— start —
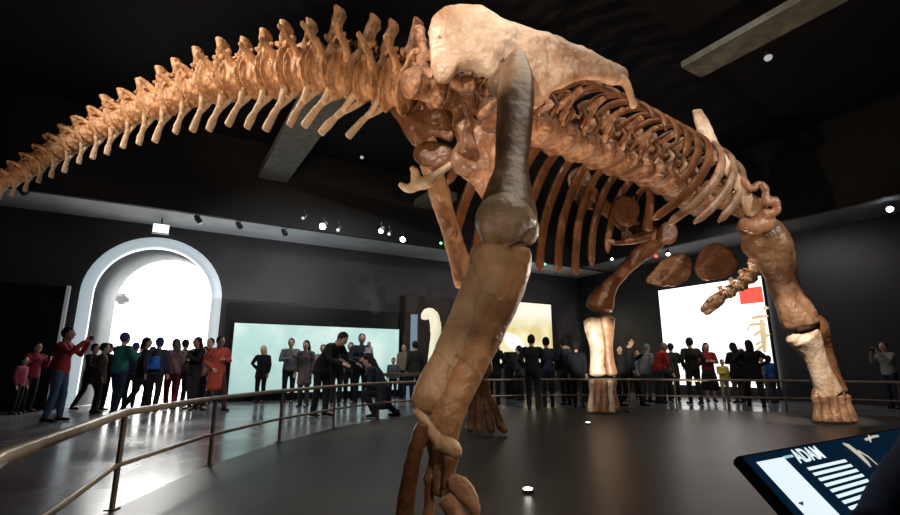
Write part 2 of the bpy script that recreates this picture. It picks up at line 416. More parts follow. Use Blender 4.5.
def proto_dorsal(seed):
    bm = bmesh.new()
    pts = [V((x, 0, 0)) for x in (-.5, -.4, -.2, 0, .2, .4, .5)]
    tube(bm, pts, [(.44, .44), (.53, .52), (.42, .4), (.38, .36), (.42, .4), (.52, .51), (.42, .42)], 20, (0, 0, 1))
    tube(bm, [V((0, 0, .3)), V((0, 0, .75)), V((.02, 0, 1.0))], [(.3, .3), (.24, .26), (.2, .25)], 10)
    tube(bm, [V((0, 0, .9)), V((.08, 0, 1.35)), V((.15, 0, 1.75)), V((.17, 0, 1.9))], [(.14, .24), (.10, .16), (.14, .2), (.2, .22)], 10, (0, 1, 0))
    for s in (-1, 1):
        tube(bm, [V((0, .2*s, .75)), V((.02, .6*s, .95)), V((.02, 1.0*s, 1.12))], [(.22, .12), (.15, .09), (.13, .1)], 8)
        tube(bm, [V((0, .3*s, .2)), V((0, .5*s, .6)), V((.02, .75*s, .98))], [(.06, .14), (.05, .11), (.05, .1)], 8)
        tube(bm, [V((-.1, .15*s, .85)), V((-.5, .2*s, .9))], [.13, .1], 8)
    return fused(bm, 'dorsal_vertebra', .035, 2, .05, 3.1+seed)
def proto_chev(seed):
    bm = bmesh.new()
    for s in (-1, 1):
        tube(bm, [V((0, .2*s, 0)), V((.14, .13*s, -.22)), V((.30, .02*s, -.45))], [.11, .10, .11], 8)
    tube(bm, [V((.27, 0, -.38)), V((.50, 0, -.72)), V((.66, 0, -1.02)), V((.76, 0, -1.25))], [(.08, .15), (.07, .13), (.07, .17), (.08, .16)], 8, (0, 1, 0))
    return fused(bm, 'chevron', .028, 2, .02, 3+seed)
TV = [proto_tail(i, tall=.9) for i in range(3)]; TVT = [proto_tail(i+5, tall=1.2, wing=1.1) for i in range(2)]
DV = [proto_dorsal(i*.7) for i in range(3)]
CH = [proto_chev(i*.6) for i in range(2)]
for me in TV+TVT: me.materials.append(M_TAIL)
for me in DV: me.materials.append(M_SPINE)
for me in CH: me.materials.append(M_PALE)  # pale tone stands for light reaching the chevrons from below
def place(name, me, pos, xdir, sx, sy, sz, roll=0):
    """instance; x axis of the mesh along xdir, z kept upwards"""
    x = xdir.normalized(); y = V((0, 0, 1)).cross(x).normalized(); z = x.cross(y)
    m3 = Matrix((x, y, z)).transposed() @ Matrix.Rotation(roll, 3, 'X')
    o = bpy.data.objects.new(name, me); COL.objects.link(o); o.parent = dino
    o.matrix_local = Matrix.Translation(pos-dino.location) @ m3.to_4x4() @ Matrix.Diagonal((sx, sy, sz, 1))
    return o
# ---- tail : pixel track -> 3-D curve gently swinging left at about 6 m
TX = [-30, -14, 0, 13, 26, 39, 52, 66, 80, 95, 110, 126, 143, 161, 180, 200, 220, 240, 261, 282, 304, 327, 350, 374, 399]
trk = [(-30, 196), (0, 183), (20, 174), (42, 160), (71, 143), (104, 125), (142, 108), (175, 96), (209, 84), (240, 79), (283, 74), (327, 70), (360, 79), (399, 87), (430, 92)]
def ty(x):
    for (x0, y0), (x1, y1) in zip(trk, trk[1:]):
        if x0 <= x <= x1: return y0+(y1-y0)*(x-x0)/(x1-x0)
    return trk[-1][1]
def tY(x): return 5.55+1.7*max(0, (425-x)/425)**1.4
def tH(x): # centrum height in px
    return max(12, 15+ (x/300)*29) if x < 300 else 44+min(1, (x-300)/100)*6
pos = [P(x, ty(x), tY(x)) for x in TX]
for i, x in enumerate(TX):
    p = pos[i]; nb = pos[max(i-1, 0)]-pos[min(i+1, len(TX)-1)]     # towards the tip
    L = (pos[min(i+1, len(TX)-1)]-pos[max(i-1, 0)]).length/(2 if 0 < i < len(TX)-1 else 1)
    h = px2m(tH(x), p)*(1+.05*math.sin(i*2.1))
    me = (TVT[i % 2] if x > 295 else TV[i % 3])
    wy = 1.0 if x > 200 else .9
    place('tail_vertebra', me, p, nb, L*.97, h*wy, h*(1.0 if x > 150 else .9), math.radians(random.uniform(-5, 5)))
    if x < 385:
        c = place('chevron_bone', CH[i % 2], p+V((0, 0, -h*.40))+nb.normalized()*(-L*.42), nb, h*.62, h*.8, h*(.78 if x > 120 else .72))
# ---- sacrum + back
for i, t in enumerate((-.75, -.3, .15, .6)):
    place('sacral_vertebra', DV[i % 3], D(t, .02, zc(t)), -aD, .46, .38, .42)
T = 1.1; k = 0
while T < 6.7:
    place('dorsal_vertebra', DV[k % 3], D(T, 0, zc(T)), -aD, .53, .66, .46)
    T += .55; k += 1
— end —
Transcribe the material exactly, keeping every word and none of the pictures.

Write part 2 of the bpy script that recreates this picture. It picks up at line 416. More parts follow. Use Blender 4.5.
def proto_dorsal(seed):
    bm = bmesh.new()
    pts = [V((x, 0, 0)) for x in (-.5, -.4, -.2, 0, .2, .4, .5)]
    tube(bm, pts, [(.44, .44), (.53, .52), (.42, .4), (.38, .36), (.42, .4), (.52, .51), (.42, .42)], 20, (0, 0, 1))
    tube(bm, [V((0, 0, .3)), V((0, 0, .75)), V((.02, 0, 1.0))], [(.3, .3), (.24, .26), (.2, .25)], 10)
    tube(bm, [V((0, 0, .9)), V((.08, 0, 1.35)), V((.15, 0, 1.75)), V((.17, 0, 1.9))], [(.14, .24), (.10, .16), (.14, .2), (.2, .22)], 10, (0, 1, 0))
    for s in (-1, 1):
        tube(bm, [V((0, .2*s, .75)), V((.02, .6*s, .95)), V((.02, 1.0*s, 1.12))], [(.22, .12), (.15, .09), (.13, .1)], 8)
        tube(bm, [V((0, .3*s, .2)), V((0, .5*s, .6)), V((.02, .75*s, .98))], [(.06, .14), (.05, .11), (.05, .1)], 8)
        tube(bm, [V((-.1, .15*s, .85)), V((-.5, .2*s, .9))], [.13, .1], 8)
    return fused(bm, 'dorsal_vertebra', .035, 2, .05, 3.1+seed)
def proto_chev(seed):
    bm = bmesh.new()
    for s in (-1, 1):
        tube(bm, [V((0, .2*s, 0)), V((.14, .13*s, -.22)), V((.30, .02*s, -.45))], [.11, .10, .11], 8)
    tube(bm, [V((.27, 0, -.38)), V((.50, 0, -.72)), V((.66, 0, -1.02)), V((.76, 0, -1.25))], [(.08, .15), (.07, .13), (.07, .17), (.08, .16)], 8, (0, 1, 0))
    return fused(bm, 'chevron', .028, 2, .02, 3+seed)
TV = [proto_tail(i, tall=.9) for i in range(3)]; TVT = [proto_tail(i+5, tall=1.2, wing=1.1) for i in range(2)]
DV = [proto_dorsal(i*.7) for i in range(3)]
CH = [proto_chev(i*.6) for i in range(2)]
for me in TV+TVT: me.materials.append(M_TAIL)
for me in DV: me.materials.append(M_SPINE)
for me in CH: me.materials.append(M_PALE)  # pale tone stands for light reaching the chevrons from below
def place(name, me, pos, xdir, sx, sy, sz, roll=0):
    """instance; x axis of the mesh along xdir, z kept upwards"""
    x = xdir.normalized(); y = V((0, 0, 1)).cross(x).normalized(); z = x.cross(y)
    m3 = Matrix((x, y, z)).transposed() @ Matrix.Rotation(roll, 3, 'X')
    o = bpy.data.objects.new(name, me); COL.objects.link(o); o.parent = dino
    o.matrix_local = Matrix.Translation(pos-dino.location) @ m3.to_4x4() @ Matrix.Diagonal((sx, sy, sz, 1))
    return o
# ---- tail : pixel track -> 3-D curve gently swinging left at about 6 m
TX = [-30, -14, 0, 13, 26, 39, 52, 66, 80, 95, 110, 126, 143, 161, 180, 200, 220, 240, 261, 282, 304, 327, 350, 374, 399]
trk = [(-30, 196), (0, 183), (20, 174), (42, 160), (71, 143), (104, 125), (142, 108), (175, 96), (209, 84), (240, 79), (283, 74), (327, 70), (360, 79), (399, 87), (430, 92)]
def ty(x):
    for (x0, y0), (x1, y1) in zip(trk, trk[1:]):
        if x0 <= x <= x1: return y0+(y1-y0)*(x-x0)/(x1-x0)
    return trk[-1][1]
def tY(x): return 5.55+1.7*max(0, (425-x)/425)**1.4
def tH(x): # centrum height in px
    return max(12, 15+ (x/300)*29) if x < 300 else 44+min(1, (x-300)/100)*6
pos = [P(x, ty(x), tY(x)) for x in TX]
for i, x in enumerate(TX):
    p = pos[i]; nb = pos[max(i-1, 0)]-pos[min(i+1, len(TX)-1)]     # towards the tip
    L = (pos[min(i+1, len(TX)-1)]-pos[max(i-1, 0)]).length/(2 if 0 < i < len(TX)-1 else 1)
    h = px2m(tH(x), p)*(1+.05*math.sin(i*2.1))
    me = (TVT[i % 2] if x > 295 else TV[i % 3])
    wy = 1.0 if x > 200 else .9
    place('tail_vertebra', me, p, nb, L*.97, h*wy, h*(1.0 if x > 150 else .9), math.radians(random.uniform(-5, 5)))
    if x < 385:
        c = place('chevron_bone', CH[i % 2], p+V((0, 0, -h*.40))+nb.normalized()*(-L*.42), nb, h*.62, h*.8, h*(.78 if x > 120 else .72))
# ---- sacrum + back
for i, t in enumerate((-.75, -.3, .15, .6)):
    place('sacral_vertebra', DV[i % 3], D(t, .02, zc(t)), -aD, .46, .38, .42)
T = 1.1; k = 0
while T < 6.7:
    place('dorsal_vertebra', DV[k % 3], D(T, 0, zc(T)), -aD, .53, .66, .46)
    T += .55; k += 1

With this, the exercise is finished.